*What you should do*. Without omitting anything, retype the data that follows.

*Data for this exercise*.
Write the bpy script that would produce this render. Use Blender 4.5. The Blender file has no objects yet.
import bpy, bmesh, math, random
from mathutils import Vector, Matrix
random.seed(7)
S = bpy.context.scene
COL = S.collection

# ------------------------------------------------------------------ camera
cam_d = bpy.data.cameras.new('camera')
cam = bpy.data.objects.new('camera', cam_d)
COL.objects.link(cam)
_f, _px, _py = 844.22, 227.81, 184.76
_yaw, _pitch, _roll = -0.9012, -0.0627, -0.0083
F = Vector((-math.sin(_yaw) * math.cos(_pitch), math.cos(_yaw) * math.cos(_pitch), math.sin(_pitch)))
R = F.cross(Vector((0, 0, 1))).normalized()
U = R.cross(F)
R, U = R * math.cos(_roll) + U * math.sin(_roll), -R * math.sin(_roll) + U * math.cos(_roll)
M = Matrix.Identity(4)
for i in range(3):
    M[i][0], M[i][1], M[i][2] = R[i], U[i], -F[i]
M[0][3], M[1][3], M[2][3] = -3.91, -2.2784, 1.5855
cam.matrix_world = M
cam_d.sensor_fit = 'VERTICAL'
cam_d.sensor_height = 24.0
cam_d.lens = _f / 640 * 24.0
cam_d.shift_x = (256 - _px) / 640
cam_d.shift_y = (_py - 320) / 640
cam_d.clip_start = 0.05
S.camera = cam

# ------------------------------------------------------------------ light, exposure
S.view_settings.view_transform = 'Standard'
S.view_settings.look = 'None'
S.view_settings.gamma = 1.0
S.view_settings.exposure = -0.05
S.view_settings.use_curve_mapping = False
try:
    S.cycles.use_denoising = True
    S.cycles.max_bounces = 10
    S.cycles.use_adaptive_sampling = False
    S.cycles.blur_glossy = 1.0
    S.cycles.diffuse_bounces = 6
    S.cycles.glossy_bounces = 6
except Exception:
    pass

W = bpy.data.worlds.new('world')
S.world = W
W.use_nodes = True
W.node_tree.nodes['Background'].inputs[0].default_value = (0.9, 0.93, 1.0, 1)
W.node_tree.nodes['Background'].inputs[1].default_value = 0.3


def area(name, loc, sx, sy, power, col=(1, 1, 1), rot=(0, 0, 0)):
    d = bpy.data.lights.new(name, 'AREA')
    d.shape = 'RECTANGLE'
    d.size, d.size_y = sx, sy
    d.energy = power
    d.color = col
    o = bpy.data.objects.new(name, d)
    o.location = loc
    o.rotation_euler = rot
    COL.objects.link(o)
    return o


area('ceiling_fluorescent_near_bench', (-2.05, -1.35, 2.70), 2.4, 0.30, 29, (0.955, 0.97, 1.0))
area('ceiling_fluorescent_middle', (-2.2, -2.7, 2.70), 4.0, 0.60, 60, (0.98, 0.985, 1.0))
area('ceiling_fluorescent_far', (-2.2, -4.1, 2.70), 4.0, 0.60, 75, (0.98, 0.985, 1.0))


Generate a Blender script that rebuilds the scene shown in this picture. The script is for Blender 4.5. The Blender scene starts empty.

*Written solution*.
Write the bpy script that would produce this render. Use Blender 4.5. The Blender file has no objects yet.
import bpy, bmesh, math, random
from mathutils import Vector, Matrix
random.seed(7)
S = bpy.context.scene
COL = S.collection

# ------------------------------------------------------------------ camera
cam_d = bpy.data.cameras.new('camera')
cam = bpy.data.objects.new('camera', cam_d)
COL.objects.link(cam)
_f, _px, _py = 844.22, 227.81, 184.76
_yaw, _pitch, _roll = -0.9012, -0.0627, -0.0083
F = Vector((-math.sin(_yaw) * math.cos(_pitch), math.cos(_yaw) * math.cos(_pitch), math.sin(_pitch)))
R = F.cross(Vector((0, 0, 1))).normalized()
U = R.cross(F)
R, U = R * math.cos(_roll) + U * math.sin(_roll), -R * math.sin(_roll) + U * math.cos(_roll)
M = Matrix.Identity(4)
for i in range(3):
    M[i][0], M[i][1], M[i][2] = R[i], U[i], -F[i]
M[0][3], M[1][3], M[2][3] = -3.91, -2.2784, 1.5855
cam.matrix_world = M
cam_d.sensor_fit = 'VERTICAL'
cam_d.sensor_height = 24.0
cam_d.lens = _f / 640 * 24.0
cam_d.shift_x = (256 - _px) / 640
cam_d.shift_y = (_py - 320) / 640
cam_d.clip_start = 0.05
S.camera = cam

# ------------------------------------------------------------------ light, exposure
S.view_settings.view_transform = 'Standard'
S.view_settings.look = 'None'
S.view_settings.gamma = 1.0
S.view_settings.exposure = -0.05
S.view_settings.use_curve_mapping = False
try:
    S.cycles.use_denoising = True
    S.cycles.max_bounces = 10
    S.cycles.use_adaptive_sampling = False
    S.cycles.blur_glossy = 1.0
    S.cycles.diffuse_bounces = 6
    S.cycles.glossy_bounces = 6
except Exception:
    pass

W = bpy.data.worlds.new('world')
S.world = W
W.use_nodes = True
W.node_tree.nodes['Background'].inputs[0].default_value = (0.9, 0.93, 1.0, 1)
W.node_tree.nodes['Background'].inputs[1].default_value = 0.3


def area(name, loc, sx, sy, power, col=(1, 1, 1), rot=(0, 0, 0)):
    d = bpy.data.lights.new(name, 'AREA')
    d.shape = 'RECTANGLE'
    d.size, d.size_y = sx, sy
    d.energy = power
    d.color = col
    o = bpy.data.objects.new(name, d)
    o.location = loc
    o.rotation_euler = rot
    COL.objects.link(o)
    return o


area('ceiling_fluorescent_near_bench', (-2.05, -1.35, 2.70), 2.4, 0.30, 29, (0.955, 0.97, 1.0))
area('ceiling_fluorescent_middle', (-2.2, -2.7, 2.70), 4.0, 0.60, 60, (0.98, 0.985, 1.0))
area('ceiling_fluorescent_far', (-2.2, -4.1, 2.70), 4.0, 0.60, 75, (0.98, 0.985, 1.0))


Generate a Blender script that rebuilds the scene shown in this picture. The script is for Blender 4.5. The Blender scene starts empty.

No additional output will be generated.